Titans are even wilder. These are the beings that Greek mythology positioned as the generation of gods who came before the Olympians — primal, enormous, eventually overthrown and imprisoned. Calling your football team the Titans is essentially saying: we are the old power, the force that existed before the current order, and we are not done yet. That's a genuinely fascinating identity for a seventeen-year-old to march onto a field embodying, even if the halftime show is a medley of current pop hits.

What the Students Are Actually Learning

Here's where this gets genuinely meaningful rather than just fun to think about. Music education researchers have documented for decades that students who participate in band programs develop stronger pattern recognition, better emotional regulation, and a more intuitive sense of narrative structure. What's less discussed is why those benefits are so pronounced — and one compelling answer is that the musical traditions these students are entering are ancient ones, carrying the accumulated storytelling wisdom of cultures that understood sound as a fundamental human technology.
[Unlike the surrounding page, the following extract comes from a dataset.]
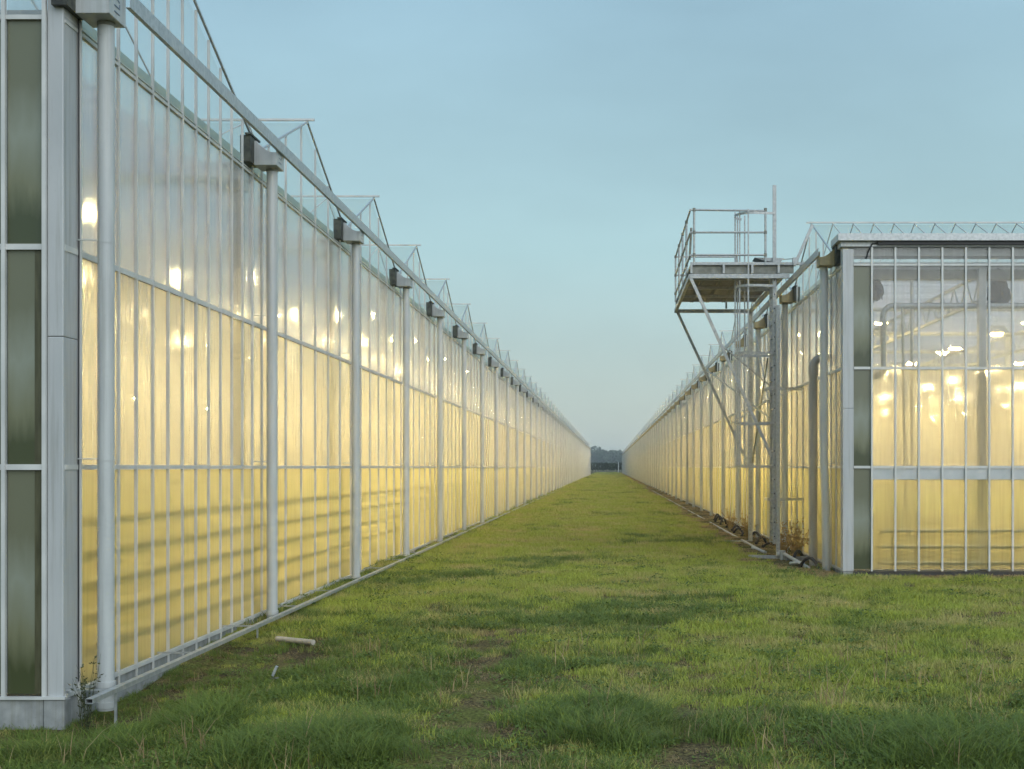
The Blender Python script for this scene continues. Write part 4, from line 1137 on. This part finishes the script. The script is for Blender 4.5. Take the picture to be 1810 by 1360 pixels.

When a kid in a Midwest town spends three months perfecting the brass fanfare for their school's fight song, they're not just learning to read notes. They're absorbing a structure that humans have used to mark significant moments, summon collective courage, and tell stories about who we are and what we're capable of — for longer than anyone can fully trace.

The monsters in the mascot logos aren't decoration. They're the oldest characters in the story. And every time that drum major raises their baton and the band snaps to attention, the story starts again.

Maybe somebody should tell the tuba section.